Sunday 18 May 2008

Virtual worlds and intelligent objects

According to a session on virtual worlds, 9 out of 10 virtual world projects within organisations fail. The most popular virtual world is Second Life, but there are others. An area where VWs have been successful is education - I mentioned in an earlier post some examples, but they can also be used for Can be used for teaching social skills, training and simulations.
Role based and scenario driven training exercises are well understood and to do them in a virtual world can save money and reduce danger. For example, a multi agency exercise – fire, ambulance, police – simulating an incident in a city centre can be very expensive and disruptive - a lot less so in a virtual world. They're also being used for training military personnel how to
survive in an urban environment and to simulate large scale evacuations.

IBM have built a virtual data centre display information from many remote data centres
Most virtual worlds can import 3d information so buildings etc are easy to create

Avatar enabled collaboration is an area which is growing and is proving successful if the scope is kept small - for example on projects.

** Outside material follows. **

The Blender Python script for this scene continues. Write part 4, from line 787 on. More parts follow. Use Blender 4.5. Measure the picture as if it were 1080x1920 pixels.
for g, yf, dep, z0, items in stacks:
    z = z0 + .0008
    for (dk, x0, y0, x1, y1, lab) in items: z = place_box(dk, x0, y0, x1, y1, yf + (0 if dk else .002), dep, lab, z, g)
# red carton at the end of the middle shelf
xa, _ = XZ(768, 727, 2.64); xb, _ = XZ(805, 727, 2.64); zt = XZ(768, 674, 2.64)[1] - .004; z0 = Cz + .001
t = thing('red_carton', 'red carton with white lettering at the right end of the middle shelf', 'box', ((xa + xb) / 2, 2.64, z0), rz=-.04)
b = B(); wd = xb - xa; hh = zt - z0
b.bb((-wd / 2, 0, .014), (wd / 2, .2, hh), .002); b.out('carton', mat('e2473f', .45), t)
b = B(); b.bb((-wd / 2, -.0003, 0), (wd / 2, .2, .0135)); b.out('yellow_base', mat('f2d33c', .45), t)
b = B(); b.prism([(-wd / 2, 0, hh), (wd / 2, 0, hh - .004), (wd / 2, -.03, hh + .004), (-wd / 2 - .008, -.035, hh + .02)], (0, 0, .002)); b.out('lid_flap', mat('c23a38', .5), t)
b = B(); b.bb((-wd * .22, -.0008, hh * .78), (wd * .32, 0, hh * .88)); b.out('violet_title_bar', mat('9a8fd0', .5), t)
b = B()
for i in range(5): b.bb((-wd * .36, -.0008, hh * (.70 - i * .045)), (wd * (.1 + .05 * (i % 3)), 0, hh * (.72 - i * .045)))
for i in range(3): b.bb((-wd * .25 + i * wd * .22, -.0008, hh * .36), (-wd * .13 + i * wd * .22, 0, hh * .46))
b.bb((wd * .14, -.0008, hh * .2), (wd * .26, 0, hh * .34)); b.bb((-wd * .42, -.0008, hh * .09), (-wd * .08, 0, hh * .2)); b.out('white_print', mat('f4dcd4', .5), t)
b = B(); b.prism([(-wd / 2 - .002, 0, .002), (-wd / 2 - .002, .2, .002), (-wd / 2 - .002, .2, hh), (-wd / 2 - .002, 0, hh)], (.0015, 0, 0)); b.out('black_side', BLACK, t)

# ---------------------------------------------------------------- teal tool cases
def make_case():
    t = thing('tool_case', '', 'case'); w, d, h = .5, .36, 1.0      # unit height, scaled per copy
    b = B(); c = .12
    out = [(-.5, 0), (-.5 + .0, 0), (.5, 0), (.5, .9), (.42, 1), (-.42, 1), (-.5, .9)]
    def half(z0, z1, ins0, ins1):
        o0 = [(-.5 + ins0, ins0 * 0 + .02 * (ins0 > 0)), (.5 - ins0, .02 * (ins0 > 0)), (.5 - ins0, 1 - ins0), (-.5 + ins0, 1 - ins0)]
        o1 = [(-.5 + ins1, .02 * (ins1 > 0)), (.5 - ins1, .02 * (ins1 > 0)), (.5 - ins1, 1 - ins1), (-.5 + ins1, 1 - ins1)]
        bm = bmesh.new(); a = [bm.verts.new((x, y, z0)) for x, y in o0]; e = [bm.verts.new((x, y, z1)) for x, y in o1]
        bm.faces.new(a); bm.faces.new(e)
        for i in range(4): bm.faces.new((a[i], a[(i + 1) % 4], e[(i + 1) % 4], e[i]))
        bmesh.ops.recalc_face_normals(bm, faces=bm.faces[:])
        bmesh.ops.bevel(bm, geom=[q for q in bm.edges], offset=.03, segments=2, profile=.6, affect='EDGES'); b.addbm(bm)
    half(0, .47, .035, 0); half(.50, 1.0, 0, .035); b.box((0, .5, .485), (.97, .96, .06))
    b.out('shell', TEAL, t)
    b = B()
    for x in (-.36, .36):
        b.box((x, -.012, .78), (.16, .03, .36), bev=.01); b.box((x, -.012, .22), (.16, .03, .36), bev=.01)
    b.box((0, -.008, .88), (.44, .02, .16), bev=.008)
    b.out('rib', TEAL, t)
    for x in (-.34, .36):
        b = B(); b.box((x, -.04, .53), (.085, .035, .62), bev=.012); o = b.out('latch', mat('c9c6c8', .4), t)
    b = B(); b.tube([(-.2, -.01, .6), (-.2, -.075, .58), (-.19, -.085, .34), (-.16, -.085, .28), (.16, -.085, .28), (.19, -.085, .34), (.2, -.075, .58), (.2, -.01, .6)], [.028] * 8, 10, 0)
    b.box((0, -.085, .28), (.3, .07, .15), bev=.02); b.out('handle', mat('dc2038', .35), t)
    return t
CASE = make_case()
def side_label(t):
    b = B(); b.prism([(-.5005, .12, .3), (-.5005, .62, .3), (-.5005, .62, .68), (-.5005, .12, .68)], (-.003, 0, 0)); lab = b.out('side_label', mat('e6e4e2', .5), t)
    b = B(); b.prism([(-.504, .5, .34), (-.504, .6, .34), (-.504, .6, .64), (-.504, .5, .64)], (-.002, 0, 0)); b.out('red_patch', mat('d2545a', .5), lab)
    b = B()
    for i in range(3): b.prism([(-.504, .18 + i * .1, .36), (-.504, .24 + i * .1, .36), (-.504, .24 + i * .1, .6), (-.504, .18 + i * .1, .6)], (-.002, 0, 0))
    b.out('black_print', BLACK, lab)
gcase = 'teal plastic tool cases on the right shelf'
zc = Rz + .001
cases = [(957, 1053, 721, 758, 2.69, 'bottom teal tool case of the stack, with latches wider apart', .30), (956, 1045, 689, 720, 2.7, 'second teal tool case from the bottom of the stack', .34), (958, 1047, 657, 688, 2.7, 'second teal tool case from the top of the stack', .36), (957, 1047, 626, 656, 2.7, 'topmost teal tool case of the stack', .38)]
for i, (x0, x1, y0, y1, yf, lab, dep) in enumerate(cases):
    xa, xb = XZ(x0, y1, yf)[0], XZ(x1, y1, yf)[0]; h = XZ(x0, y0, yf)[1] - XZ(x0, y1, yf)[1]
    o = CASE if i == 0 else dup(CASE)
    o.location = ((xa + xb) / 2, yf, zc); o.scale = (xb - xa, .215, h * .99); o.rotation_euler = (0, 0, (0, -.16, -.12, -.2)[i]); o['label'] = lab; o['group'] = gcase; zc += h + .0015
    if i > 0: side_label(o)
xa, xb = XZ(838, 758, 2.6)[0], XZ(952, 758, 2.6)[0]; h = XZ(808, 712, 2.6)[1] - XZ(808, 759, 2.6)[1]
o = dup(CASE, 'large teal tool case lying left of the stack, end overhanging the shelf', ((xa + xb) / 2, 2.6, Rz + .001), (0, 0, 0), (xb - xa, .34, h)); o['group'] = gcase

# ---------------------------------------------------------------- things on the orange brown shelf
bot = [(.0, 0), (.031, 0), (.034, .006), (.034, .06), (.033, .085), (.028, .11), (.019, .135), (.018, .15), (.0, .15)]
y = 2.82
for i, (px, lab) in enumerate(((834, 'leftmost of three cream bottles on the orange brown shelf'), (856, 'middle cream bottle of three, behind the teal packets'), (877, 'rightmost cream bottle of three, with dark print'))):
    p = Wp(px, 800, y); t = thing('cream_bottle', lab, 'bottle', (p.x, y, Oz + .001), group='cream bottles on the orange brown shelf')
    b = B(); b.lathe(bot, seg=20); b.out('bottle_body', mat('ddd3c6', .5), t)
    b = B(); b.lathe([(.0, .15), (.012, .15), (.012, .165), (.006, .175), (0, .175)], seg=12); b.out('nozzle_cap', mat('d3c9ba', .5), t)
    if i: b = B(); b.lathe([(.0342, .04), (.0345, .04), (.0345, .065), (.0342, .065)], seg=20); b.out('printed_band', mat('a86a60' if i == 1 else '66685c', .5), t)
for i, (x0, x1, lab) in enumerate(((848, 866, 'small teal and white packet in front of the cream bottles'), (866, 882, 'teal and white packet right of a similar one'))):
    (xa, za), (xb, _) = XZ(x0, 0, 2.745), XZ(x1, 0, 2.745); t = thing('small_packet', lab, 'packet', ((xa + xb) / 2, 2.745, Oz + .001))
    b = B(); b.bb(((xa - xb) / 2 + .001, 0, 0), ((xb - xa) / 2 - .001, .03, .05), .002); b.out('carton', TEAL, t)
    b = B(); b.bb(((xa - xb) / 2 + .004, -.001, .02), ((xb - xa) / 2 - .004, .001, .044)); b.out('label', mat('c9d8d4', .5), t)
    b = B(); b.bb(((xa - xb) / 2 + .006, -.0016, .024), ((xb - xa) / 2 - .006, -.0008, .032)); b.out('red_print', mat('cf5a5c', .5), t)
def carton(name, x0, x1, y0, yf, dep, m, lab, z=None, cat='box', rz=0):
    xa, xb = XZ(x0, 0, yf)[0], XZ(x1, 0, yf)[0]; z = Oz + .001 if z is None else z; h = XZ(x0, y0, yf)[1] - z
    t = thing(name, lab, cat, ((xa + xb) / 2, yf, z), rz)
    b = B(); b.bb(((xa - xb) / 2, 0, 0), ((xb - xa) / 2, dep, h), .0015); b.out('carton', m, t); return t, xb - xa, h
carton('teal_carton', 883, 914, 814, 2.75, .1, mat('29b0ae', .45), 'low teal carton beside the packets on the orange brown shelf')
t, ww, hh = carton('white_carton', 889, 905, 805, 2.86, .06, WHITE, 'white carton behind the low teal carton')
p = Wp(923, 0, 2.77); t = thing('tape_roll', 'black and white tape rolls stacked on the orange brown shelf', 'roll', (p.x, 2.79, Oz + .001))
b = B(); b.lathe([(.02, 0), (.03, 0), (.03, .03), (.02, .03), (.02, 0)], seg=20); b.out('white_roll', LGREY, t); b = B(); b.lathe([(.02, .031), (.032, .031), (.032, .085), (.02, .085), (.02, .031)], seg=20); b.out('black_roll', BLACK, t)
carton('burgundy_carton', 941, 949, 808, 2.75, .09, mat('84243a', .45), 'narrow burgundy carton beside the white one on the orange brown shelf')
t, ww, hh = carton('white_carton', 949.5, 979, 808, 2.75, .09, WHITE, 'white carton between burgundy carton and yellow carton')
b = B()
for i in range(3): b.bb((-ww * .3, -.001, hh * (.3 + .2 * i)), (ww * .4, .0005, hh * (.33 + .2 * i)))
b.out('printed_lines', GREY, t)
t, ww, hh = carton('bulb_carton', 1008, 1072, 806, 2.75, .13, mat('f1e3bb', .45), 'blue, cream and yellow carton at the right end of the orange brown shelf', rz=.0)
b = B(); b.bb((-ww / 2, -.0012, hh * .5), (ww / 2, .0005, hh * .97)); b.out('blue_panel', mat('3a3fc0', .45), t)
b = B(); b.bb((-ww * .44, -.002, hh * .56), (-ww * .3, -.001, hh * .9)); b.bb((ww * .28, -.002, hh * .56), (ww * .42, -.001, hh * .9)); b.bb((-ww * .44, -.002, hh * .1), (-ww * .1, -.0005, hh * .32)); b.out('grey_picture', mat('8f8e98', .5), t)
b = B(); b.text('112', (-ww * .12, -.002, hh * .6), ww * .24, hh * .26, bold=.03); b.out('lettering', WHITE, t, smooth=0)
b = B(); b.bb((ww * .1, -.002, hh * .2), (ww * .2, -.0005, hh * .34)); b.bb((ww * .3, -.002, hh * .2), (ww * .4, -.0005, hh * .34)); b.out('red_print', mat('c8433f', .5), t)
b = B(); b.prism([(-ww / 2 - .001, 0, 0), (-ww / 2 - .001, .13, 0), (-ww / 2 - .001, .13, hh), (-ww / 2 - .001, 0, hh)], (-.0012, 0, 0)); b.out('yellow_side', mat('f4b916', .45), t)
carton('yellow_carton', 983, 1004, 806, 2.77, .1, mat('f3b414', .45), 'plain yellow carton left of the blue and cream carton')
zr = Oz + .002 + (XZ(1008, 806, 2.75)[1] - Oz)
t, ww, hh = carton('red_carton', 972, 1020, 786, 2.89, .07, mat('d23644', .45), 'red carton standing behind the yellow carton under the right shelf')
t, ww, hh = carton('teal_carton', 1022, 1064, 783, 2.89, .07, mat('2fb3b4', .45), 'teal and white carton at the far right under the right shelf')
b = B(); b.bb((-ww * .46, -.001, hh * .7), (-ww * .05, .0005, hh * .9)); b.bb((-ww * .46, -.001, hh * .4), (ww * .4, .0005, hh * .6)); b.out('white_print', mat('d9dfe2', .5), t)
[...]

Examples include Sun's Virtual Workspace and qwaq forums.

User interfaces will develop and become simplier (anyone who's tried Second Life will know that it's not easy - my avatar definitely has a mind of her own!). The type of intertial sensing used in the Wii will lead to a different generation of user interfaces. Alpha brainwave sensors are apparently just coming onto the market, enabling you to move a cursor or an object just by thinking about it. Even more scarily - these are already priced at only $299!

There may be a use for virtual worlds in social networking - for example replacing the coffee room and water cooler for remote workers.

Some interesting discussion on demographics - I was suprised to learn that the average age of active SL user is over 40. Other VWs are targeted at younger audiences eg Habbo Hotel for young teenagers. A new VW called Barbiegirls went from 0 to 1m users in 6months – guess who that was targeted at! The child and sub teen market is the huge success story of virtual world and 9 out of 10 virtual world residents are under 14. But - they don't have spending power, eCommerce in virtual worlds therefore hasn't taken off the way it was predicted to.

Legal matters are still one of the biggest issues. Apparently the police aren't interested if someone steals your virtual property because it's virtual, and doesn't exist - but if you sell some virtual property, then the tax office is interested.....

Some interesting discussions on avatars - can you have a sensible business discussion with a pink rabbit for example. And as avatars get more realistic they get less believable and enter the Uncanny Valley.

All in all a good, thought provoking session on how we might think about using VWs.

The last session was on context aware computing and intelligent objects. A definite theme of the conference. I just found it scary!